# OBJECTIVE:
Hand back each line, unchanged, from the top down to the line where "o = obj('inner_string', bm, M_HALL, st, bevel=0.002);" sits.

# SOURCE DATA:
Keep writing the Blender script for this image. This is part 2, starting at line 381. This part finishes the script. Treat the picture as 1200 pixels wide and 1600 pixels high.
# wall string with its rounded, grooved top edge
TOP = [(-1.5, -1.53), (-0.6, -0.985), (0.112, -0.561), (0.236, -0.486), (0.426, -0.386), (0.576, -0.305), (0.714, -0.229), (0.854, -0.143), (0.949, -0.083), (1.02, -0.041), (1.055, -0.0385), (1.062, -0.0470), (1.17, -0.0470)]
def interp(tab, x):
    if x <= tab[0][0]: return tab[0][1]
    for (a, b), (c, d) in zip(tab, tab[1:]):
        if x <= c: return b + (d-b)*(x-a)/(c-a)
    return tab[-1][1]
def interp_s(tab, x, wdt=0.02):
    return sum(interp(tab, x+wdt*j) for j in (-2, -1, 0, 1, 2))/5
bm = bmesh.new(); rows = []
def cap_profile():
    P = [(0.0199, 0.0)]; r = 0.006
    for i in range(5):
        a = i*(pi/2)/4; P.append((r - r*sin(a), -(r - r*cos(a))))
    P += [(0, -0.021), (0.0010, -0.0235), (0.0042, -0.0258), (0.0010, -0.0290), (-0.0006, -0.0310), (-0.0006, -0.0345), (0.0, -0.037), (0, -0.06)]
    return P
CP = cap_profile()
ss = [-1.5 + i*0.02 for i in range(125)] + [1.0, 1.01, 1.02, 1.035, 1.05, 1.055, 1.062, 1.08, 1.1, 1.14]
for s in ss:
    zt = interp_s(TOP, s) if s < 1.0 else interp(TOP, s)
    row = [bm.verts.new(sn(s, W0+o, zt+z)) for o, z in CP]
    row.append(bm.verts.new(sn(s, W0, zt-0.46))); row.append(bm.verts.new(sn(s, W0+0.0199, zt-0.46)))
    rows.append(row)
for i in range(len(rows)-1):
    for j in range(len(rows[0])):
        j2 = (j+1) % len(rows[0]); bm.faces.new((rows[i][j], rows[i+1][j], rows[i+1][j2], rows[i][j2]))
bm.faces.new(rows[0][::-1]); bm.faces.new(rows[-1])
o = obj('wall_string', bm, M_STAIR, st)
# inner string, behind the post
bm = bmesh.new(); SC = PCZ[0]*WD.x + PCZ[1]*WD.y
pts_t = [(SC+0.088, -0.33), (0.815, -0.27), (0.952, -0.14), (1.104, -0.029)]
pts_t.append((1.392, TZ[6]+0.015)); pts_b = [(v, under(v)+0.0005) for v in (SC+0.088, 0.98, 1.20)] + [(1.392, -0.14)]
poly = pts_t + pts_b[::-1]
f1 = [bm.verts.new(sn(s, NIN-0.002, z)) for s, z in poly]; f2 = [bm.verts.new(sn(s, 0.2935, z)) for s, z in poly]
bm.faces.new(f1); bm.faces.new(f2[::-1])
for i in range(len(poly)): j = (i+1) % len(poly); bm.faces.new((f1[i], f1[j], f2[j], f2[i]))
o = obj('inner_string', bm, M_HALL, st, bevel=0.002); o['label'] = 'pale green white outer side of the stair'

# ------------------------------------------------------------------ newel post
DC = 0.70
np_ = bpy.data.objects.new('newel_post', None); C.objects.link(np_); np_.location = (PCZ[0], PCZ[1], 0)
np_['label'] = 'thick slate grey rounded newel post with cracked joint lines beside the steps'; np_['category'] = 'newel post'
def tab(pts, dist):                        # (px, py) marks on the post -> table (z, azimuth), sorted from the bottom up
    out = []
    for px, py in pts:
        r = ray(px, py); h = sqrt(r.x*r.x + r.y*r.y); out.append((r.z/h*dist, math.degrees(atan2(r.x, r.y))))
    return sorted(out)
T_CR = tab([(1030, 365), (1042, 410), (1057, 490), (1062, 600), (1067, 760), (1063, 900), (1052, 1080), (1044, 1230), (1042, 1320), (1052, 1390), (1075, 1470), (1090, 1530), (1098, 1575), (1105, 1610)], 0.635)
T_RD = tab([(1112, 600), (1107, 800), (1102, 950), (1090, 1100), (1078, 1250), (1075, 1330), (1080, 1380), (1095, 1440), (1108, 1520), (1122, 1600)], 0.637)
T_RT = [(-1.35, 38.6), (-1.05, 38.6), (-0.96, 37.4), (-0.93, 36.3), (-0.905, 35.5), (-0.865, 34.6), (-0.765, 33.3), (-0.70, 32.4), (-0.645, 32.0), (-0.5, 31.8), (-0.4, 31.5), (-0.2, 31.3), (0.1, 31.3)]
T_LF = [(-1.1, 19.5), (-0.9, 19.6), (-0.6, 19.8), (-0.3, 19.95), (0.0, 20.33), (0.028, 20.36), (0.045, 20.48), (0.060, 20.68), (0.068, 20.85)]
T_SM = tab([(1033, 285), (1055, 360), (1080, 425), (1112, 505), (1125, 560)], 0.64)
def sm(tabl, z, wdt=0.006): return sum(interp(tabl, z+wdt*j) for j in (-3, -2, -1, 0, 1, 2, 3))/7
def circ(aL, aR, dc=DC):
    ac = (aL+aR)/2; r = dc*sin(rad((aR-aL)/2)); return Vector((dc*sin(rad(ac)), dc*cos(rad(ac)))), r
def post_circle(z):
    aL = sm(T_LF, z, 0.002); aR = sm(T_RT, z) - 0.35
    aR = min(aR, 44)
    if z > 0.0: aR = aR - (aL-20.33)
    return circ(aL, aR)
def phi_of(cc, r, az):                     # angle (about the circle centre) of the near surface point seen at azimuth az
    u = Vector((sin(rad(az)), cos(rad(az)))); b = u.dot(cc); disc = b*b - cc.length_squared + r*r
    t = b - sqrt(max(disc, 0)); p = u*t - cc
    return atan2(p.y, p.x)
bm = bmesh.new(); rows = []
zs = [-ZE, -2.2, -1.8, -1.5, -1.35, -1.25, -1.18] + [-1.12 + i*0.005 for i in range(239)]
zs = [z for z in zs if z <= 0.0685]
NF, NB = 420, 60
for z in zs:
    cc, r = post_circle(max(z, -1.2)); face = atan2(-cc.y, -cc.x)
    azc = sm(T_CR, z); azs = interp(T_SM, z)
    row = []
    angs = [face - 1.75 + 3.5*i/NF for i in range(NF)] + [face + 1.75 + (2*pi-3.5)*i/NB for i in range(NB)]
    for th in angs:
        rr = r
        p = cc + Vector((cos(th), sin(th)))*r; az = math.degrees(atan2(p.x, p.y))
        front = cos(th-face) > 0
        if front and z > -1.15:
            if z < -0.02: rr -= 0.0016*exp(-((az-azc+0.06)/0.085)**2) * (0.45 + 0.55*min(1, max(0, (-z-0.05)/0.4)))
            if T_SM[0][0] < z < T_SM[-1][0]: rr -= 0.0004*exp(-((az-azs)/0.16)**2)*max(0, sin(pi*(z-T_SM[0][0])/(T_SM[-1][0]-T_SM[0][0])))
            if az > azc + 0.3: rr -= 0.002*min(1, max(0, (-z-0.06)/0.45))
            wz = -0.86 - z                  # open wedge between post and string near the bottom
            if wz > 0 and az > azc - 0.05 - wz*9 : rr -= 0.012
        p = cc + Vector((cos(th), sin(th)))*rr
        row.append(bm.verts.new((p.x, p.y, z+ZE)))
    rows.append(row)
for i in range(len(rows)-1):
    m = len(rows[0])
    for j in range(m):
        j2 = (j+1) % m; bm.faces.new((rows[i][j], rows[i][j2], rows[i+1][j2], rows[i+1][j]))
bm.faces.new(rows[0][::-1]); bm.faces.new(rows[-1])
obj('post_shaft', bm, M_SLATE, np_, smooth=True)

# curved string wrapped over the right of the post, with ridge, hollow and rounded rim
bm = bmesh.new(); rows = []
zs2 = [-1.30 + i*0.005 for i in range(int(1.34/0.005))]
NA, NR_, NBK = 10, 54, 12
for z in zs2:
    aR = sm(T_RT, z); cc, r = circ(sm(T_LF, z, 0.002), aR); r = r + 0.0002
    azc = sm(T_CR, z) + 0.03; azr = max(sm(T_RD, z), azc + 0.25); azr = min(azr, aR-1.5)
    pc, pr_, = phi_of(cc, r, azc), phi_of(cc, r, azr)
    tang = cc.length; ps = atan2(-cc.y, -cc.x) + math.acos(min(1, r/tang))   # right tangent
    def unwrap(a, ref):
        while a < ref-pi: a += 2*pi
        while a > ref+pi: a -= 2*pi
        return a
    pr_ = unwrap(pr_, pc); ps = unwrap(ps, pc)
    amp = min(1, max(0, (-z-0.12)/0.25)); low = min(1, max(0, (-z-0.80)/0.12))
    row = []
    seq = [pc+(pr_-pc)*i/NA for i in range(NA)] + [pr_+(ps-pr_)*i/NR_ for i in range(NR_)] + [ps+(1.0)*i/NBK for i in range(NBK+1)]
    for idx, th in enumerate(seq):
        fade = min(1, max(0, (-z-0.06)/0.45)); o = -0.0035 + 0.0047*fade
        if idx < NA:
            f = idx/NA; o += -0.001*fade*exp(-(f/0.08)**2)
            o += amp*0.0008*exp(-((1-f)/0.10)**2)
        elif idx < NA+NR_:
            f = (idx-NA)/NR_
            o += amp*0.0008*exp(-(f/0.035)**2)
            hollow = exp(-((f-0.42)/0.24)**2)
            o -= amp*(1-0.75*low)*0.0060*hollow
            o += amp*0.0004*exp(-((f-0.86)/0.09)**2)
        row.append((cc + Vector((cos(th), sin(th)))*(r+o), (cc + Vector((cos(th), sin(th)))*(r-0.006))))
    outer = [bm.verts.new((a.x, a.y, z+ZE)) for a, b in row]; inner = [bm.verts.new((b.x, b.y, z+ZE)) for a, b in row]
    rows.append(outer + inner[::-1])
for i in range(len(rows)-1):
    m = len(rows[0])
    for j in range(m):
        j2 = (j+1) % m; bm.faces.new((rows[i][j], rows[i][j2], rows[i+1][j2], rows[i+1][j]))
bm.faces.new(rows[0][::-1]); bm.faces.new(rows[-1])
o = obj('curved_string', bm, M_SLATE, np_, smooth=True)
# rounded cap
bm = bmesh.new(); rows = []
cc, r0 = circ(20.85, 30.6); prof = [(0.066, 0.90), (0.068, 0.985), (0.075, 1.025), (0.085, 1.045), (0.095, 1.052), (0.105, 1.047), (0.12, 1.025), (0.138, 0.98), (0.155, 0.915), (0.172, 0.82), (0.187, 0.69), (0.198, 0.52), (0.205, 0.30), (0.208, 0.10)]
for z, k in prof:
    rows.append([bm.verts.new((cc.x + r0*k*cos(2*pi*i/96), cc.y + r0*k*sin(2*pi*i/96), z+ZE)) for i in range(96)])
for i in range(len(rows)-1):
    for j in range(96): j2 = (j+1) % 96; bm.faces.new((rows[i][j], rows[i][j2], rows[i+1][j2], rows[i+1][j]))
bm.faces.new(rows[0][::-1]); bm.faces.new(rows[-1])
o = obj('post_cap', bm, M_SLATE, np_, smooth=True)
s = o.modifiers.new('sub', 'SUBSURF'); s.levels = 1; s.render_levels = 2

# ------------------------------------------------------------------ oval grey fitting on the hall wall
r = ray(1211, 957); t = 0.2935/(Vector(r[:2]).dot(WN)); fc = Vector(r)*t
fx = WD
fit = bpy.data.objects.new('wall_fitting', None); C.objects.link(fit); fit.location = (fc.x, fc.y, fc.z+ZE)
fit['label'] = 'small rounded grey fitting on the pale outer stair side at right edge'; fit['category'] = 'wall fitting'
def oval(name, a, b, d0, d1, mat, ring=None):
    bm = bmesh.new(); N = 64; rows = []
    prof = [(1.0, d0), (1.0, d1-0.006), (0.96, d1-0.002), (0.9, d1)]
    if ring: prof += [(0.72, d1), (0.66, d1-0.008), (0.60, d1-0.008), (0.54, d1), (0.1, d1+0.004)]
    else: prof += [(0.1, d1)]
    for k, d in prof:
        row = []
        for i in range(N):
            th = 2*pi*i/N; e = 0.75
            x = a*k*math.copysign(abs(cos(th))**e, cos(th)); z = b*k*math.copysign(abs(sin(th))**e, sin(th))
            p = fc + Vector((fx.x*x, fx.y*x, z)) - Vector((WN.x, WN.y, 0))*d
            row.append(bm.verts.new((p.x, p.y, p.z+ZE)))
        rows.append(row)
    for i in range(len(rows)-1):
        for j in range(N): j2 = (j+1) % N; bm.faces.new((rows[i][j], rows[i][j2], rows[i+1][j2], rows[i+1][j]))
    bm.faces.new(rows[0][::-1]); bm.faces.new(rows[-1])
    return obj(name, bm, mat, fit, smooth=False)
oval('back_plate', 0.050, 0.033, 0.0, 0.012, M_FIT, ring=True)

# COMPLETED EXERCISE:
Keep writing the Blender script for this image. This is part 2, starting at line 381. This part finishes the script. Treat the picture as 1200 pixels wide and 1600 pixels high.
# wall string with its rounded, grooved top edge
TOP = [(-1.5, -1.53), (-0.6, -0.985), (0.112, -0.561), (0.236, -0.486), (0.426, -0.386), (0.576, -0.305), (0.714, -0.229), (0.854, -0.143), (0.949, -0.083), (1.02, -0.041), (1.055, -0.0385), (1.062, -0.0470), (1.17, -0.0470)]
def interp(tab, x):
    if x <= tab[0][0]: return tab[0][1]
    for (a, b), (c, d) in zip(tab, tab[1:]):
        if x <= c: return b + (d-b)*(x-a)/(c-a)
    return tab[-1][1]
def interp_s(tab, x, wdt=0.02):
    return sum(interp(tab, x+wdt*j) for j in (-2, -1, 0, 1, 2))/5
bm = bmesh.new(); rows = []
def cap_profile():
    P = [(0.0199, 0.0)]; r = 0.006
    for i in range(5):
        a = i*(pi/2)/4; P.append((r - r*sin(a), -(r - r*cos(a))))
    P += [(0, -0.021), (0.0010, -0.0235), (0.0042, -0.0258), (0.0010, -0.0290), (-0.0006, -0.0310), (-0.0006, -0.0345), (0.0, -0.037), (0, -0.06)]
    return P
CP = cap_profile()
ss = [-1.5 + i*0.02 for i in range(125)] + [1.0, 1.01, 1.02, 1.035, 1.05, 1.055, 1.062, 1.08, 1.1, 1.14]
for s in ss:
    zt = interp_s(TOP, s) if s < 1.0 else interp(TOP, s)
    row = [bm.verts.new(sn(s, W0+o, zt+z)) for o, z in CP]
    row.append(bm.verts.new(sn(s, W0, zt-0.46))); row.append(bm.verts.new(sn(s, W0+0.0199, zt-0.46)))
    rows.append(row)
for i in range(len(rows)-1):
    for j in range(len(rows[0])):
        j2 = (j+1) % len(rows[0]); bm.faces.new((rows[i][j], rows[i+1][j], rows[i+1][j2], rows[i][j2]))
bm.faces.new(rows[0][::-1]); bm.faces.new(rows[-1])
o = obj('wall_string', bm, M_STAIR, st)
# inner string, behind the post
bm = bmesh.new(); SC = PCZ[0]*WD.x + PCZ[1]*WD.y
pts_t = [(SC+0.088, -0.33), (0.815, -0.27), (0.952, -0.14), (1.104, -0.029)]
pts_t.append((1.392, TZ[6]+0.015)); pts_b = [(v, under(v)+0.0005) for v in (SC+0.088, 0.98, 1.20)] + [(1.392, -0.14)]
poly = pts_t + pts_b[::-1]
f1 = [bm.verts.new(sn(s, NIN-0.002, z)) for s, z in poly]; f2 = [bm.verts.new(sn(s, 0.2935, z)) for s, z in poly]
bm.faces.new(f1); bm.faces.new(f2[::-1])
for i in range(len(poly)): j = (i+1) % len(poly); bm.faces.new((f1[i], f1[j], f2[j], f2[i]))
o = obj('inner_string', bm, M_HALL, st, bevel=0.002); o['label'] = 'pale green white outer side of the stair'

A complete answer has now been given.